Recommended New Year reading from PRI: Just Mercy by Bryan Stevenson
8th January 2015
For the second time in the past three months, PRI has been sent a book that gives a devastating insight into the dysfunctional workings of the American criminal justice system.
In the first, Nancy Mullane, also a winner in our international journalism competition last year, interviews a number of prisoners and follows their attempts to gain parole after serving long prison sentences in California. Their stories are compelling examples of the almost insuperable difficulties they faced to establish the right to rehabilitation and a second chance.
In Just Mercy, which was published last autumn, Bryan Stevenson gives a first-hand account of the almost insuperable difficulties he himself faced as a lawyer and co-founder of the Equal Justice Initiative in Alabama in fighting for justice for black Americans. It is impossible to read his account of the perverse convictions, harsh sentences and institutional refusal to admit the possibility of error without despairing of a system that delivers such unfair justice to people who need it most. The cases he takes up on appeal went wrong at an early stage of the trial process, with inadequate legal representation, biased judges and juries and punitive sentences that seem in some cases to be almost personally vindictive.
Yet despite all the setbacks and anxiety, Just Mercy is an inspiring story of how a brilliant lawyer’s determination, persistence, patience and hope can overcome unfavourable odds and sometimes turn justice denied into justice delayed.
Bryan Stevenson and his dedicated team at the Equal Justice Initiative give their clients hope that – at least – their cases will get the attention they deserve, even if the outcome may not be successful. Much of the book is given over to the case of Walter McMillian, a man sentenced to death for a crime he insisted he did not commit. After Stevenson painstakingly pieces together the evidence and takes the case apart, it seems extraordinary that McMillian was convicted at all – and that it was so very difficult to persuade the various appeal courts to overturn the verdict.
Intervening in individual cases to correct injustices is an enormous achievement for any lawyer. But Stevenson has done a great deal more than that. By pursuing appeals to the highest possible level in the US Supreme Court – he has changed the law for whole groups of child offenders.

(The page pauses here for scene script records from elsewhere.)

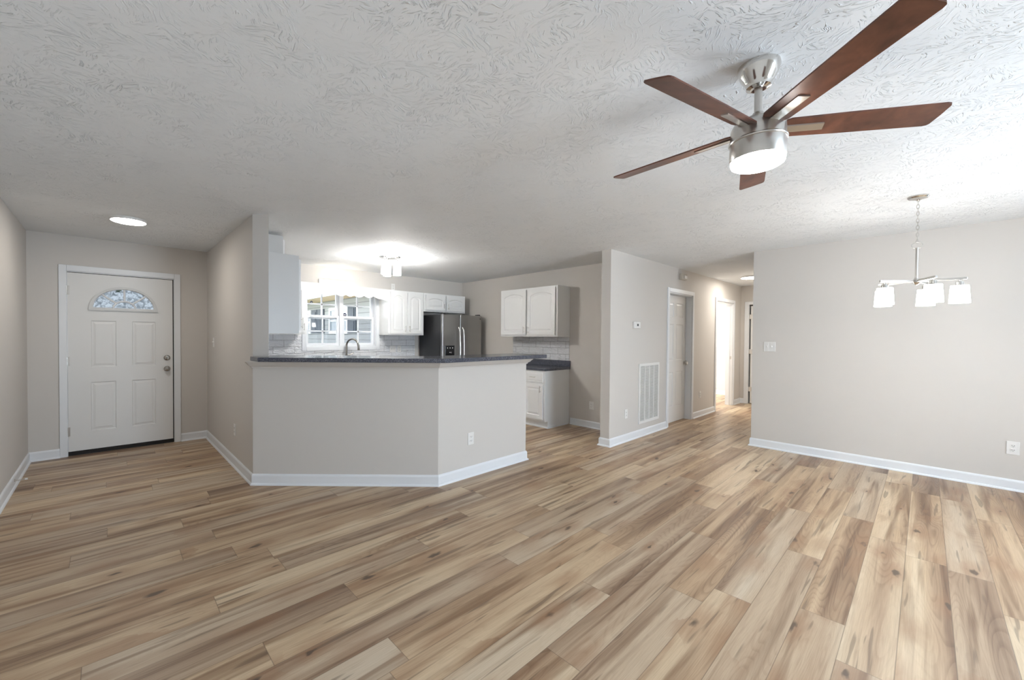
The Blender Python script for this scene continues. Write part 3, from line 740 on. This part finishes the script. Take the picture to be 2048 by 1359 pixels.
# ------------------------------------------------------------------ ceiling fan
FX, FY, FZ = 1.932, .462, 2.187
fan = thing('ceiling_fan', (FX, FY, H), 0, 'brushed nickel ceiling fan with five dark walnut blades and lit bowl', 'ceiling fan')
m = MB(); m.lathe([(0, 0), (.072, 0), (.073, -.012), (.070, -.022), (.062, -.045), (.048, -.066), (.044, -.074), (.042, -.086), (.028, -.092), (.022, -.09), (0, -.088)], seg=48); m.build('canopy', 'nickelp', fan, True)
m = MB(); m.cyl((0, 0, -.09), (0, 0, -.205), .0135); m.build('downrod', 'nickel', fan, True)
m = MB(); m.lathe([(0, -.185), (.018, -.186), (.024, -.195), (.032, -.208), (.062, -.215), (.084, -.228), (.0925, -.245), (.094, -.262), (.094, -.296), (0, -.296)], seg=48); m.build('motor_housing', 'nickel', fan, True)
m = MB(); m.lathe([(0, -.296), (.0985, -.296), (.1, -.3), (.0985, -.3045), (.0955, -.306), (.0955, -.368), (.093, -.372), (0, -.372)], seg=48); m.build('light_ring', 'nickel', fan, True)
m = MB(); m.lathe([(.0915, -.371), (.092, -.382), (.089, -.391), (.080, -.397), (.055, -.401), (0, -.402)], seg=48); m.build('lamp_bowl', 'lampfan', fan, True)
blades = [(-1.43, -.0297, -.0016), (-1.51, -.0096, -.0014), (5.54, .0151, .0071), (-5.15, .017, -.0043), (2.56, .0073, .0002)]
R0, WD, TH0, PIT = .6145, .0544, 17.017, .013
def blade_pt(k, rad, v, dzz=0):
    dth, dz, dp = blades[k]; t_ = math.radians(TH0+72*k+dth)
    e = Vector((math.cos(t_), math.sin(t_), 0)); n = Vector((-e.y, e.x, 0))
    p = e*rad+n*v; p.z = FZ-H+dz*rad/R0-(v/WD)*(PIT+dp)+dzz; return p
for k in range(5):
    out = [(.085, -.040), (.10, -.047), (.30, -.052)]
    out += [(R0-.018, -WD), (R0-.006, -WD+.003), (R0-.001, -WD+.010), (R0+.001, 0), (R0-.001, WD-.010), (R0-.006, WD-.003), (R0-.018, WD), (.30, .052), (.10, .047), (.085, .040)]
    tb = bmesh.new(); T = [tb.verts.new(blade_pt(k, a, b, .003)) for a, b in out]; Bt = [tb.verts.new(blade_pt(k, a, b, -.003)) for a, b in out]
    tb.faces.new(T); tb.faces.new(list(reversed(Bt))); q = len(out)
    for i in range(q): tb.faces.new((T[i], Bt[i], Bt[(i+1) % q], T[(i+1) % q]))
    bmesh.ops.recalc_face_normals(tb, faces=tb.faces); m = MB(); m.merge(tb); bl = m.build('blade', 'walnut', fan)
    o2 = [(.086, -.017), (.225, -.017), (.235, .017), (.086, .017)]
    tb = bmesh.new(); T = [tb.verts.new(blade_pt(k, a, b, -.003)) for a, b in o2]; Bt = [tb.verts.new(blade_pt(k, a, b, -.008)) for a, b in o2]
    tb.faces.new(T); tb.faces.new(list(reversed(Bt)))
    for i in range(4): tb.faces.new((T[i], Bt[i], Bt[(i+1) % 4], T[(i+1) % 4]))
    bmesh.ops.recalc_face_normals(tb, faces=tb.faces); m = MB(); m.merge(tb); m.build('blade_bracket', 'nickel', bl)

# ------------------------------------------------------------------ chandelier
CX_, CY_ = 4.57, .052
ch = thing('chandelier', (CX_, CY_, H), 0, 'nickel five-arm chandelier with lit glass shades hanging by the right wall', 'chandelier')
m = MB(); m.lathe([(0, 0), (.058, 0), (.059, -.008), (.052, -.018), (.02, -.026), (.008, -.034), (.008, -.04), (0, -.04)], seg=40); m.build('canopy', 'nickelp', ch, True)
m = MB(); z = -.036; i = 0
while z > -.345:
    a = .0075; c, s_ = (1, 0) if i % 2 == 0 else (0, 1)
    m.tube([(c*a*math.cos(2*PI*q/14), s_*a*math.cos(2*PI*q/14), z-.0155+.0175*math.sin(2*PI*q/14)) for q in range(14)], .0017, 6, True); z -= .0265; i += 1
m.build('chain', 'nickel', ch, True)
m = MB(); m.tube([(.004*math.cos(2*PI*q/24), -.030*math.cos(2*PI*q/24), -.371+.022*math.sin(2*PI*q/24)) for q in range(24)], .0022, 8, True); m.build('ring', 'nickel', ch, True)
m = MB(); m.cyl((0, 0, -.392), (0, 0, -.63), .0085); m.cyl((0, 0, -.389), (0, 0, -.398), .0105); m.build('stem', 'nickel', ch, True)
AZ = -.642
m = MB(); m.lathe([(0, .022), (.012, .022), (.016, .012), (.026, .010), (.027, -.010), (.018, -.016), (.008, -.028), (0, -.03)], (0, 0, AZ), 32); m.build('hub', 'nickelp', ch, True)
for k in range(5):
    t_ = math.radians(59+72*k); c, s_ = math.cos(t_), math.sin(t_)
    m = MB(); m.box(.02, .25, -.006, .006, -.009, .009, .002); m.bm.transform(Matrix.Translation((0, 0, AZ)) @ Matrix.Rotation(t_, 4, 'Z')); arm = m.build('arm', 'nickel', ch)
    m = MB(); q = .215; m.lathe([(0, -.008), (.006, -.008), (.006, -.02), (.020, -.022), (.021, -.05), (0, -.05)], (q*c, q*s_, AZ), 24); m.build('socket_cup', 'nickelp', arm, True)
    m = MB(); m.lathe([(.019, -.050), (.045, -.052), (.053, -.178), (.050, -.178), (.042, -.056), (.019, -.054)], (q*c, q*s_, AZ), 32); sh = m.build('glass_shade', 'lampshade', ch, True)

# ------------------------------------------------------------------ kitchen ceiling light, LED discs
kl = thing('flush_ceiling_light', (2.87, 4.93, H), 0, 'three-shade flush kitchen ceiling light glowing white', 'light')
m = MB(); m.lathe([(0, 0), (.145, 0), (.147, -.01), (.135, -.018), (.06, -.024), (0, -.024)], seg=40); m.build('canopy', 'nickelp', kl, True)
va = yaw
for a in (-33, 87, 207):
    q = math.radians(a); lat, dep = .098*math.sin(q), .098*math.cos(q)
    px_, py_ = dep*math.cos(va)+lat*math.sin(va), dep*math.sin(va)-lat*math.cos(va)
    m = MB(); m.lathe([(0, -.02), (.016, -.02), (.016, -.05), (.032, -.06), (.033, -.086), (0, -.086)], (px_, py_, 0), 24); cup = m.build('socket_cup', 'nickelp', kl, True)
    m = MB(); m.lathe([(.03, -.085), (.046, -.09), (.053, -.252), (.050, -.252), (.043, -.095), (.03, -.09)], (px_, py_, 0), 28); m.build('glass_shade', 'lampkit', kl, True)
def disc(loc, r_, label):
    d = thing('disc_ceiling_light', loc, 0, label, 'light')
    m = MB(); m.lathe([(0, 0), (r_, 0), (r_*1.005, -.012), (r_*.99, -.02), (r_*.96, -.023), (0, -.02)], seg=48); m.build('trim_ring', 'plate', d, True)
    m = MB(); m.lathe([(r_*.955, -.0225), (r_*.90, -.026), (0, -.032)], seg=48); m.build('diffuser', 'lampdisc', d, True)
disc((.152, 5.06, H), .137, 'round white LED disc light on the ceiling before the front door')
disc((8.42, 2.05, H), .185, 'round white LED disc light on the hall ceiling, cut by the wall corner')

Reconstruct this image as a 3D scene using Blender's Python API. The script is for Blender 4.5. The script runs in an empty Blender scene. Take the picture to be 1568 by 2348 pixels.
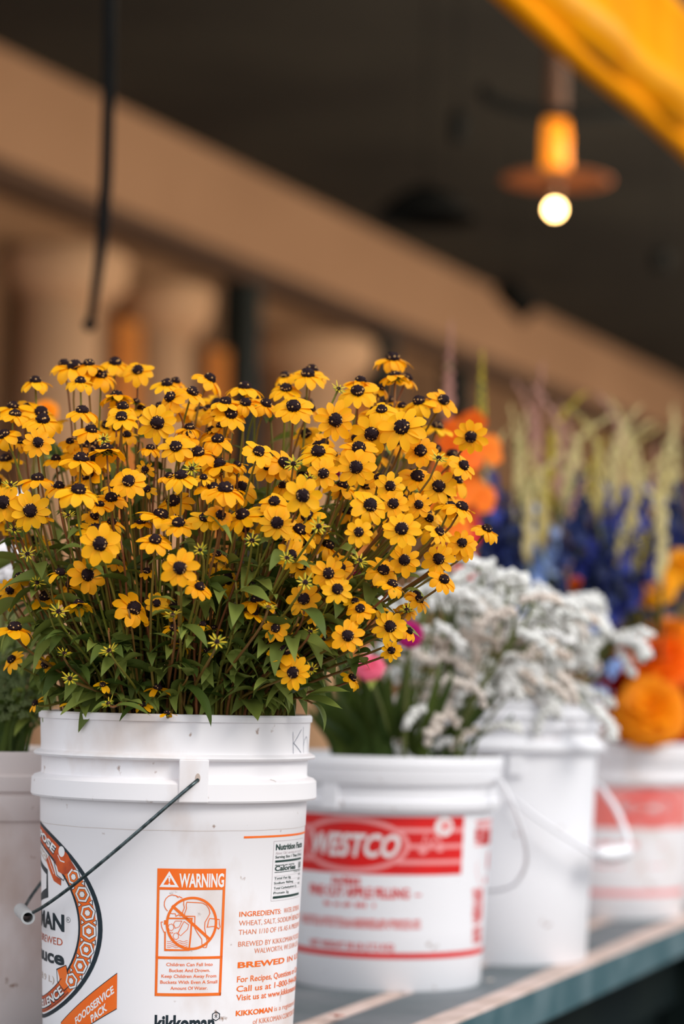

After the Supreme Court banned the use of the death penalty for juveniles, there was growing recognition that the development of children’s brains in adolescence makes juvenile offenders very different from adults. Emotional and intellectual immaturity is a crucial factor in reducing a child’s ability to act responsibly and makes them more prone to take risks without consideration of the negative consequences of their actions.
Stevenson determined as a first step to take up the case of a juvenile offender sentenced to life imprisonment without parole for a non-fatal crime of violence. Arguing the case before the Supreme Court, he referred to the fact that the USA is the only country that imposed whole life sentences on children – and disproportionately on black children. In May 2010, the Supreme Court held that life imprisonment without parole for such children is cruel and unusual punishment, and unconstitutional. Two years later, it went further and held in a separate case that mandatory ‘life without parole’ sentences could not be imposed on children convicted of homicides. As Stevenson expresses it, ‘the Court’s decision meant that no child accused of any crime could ever again be automatically sentenced to die in prison’. Over 2,000 children could be affected by this decision – a huge step towards the humanisation of the criminal justice system for juvenile offenders.
Just Mercy shows how much can be achieved by one very dedicated man fighting for justice. But it also shows the huge emotional toll that this dedication imposed on Stevenson, his team and the clients for whom he fought. The justice process described is less a forensic examination of the evidence than a rollercoaster of failure and success – and in Walter MacMillian’s case, even the success of the legal outcome guaranteed no happy ending.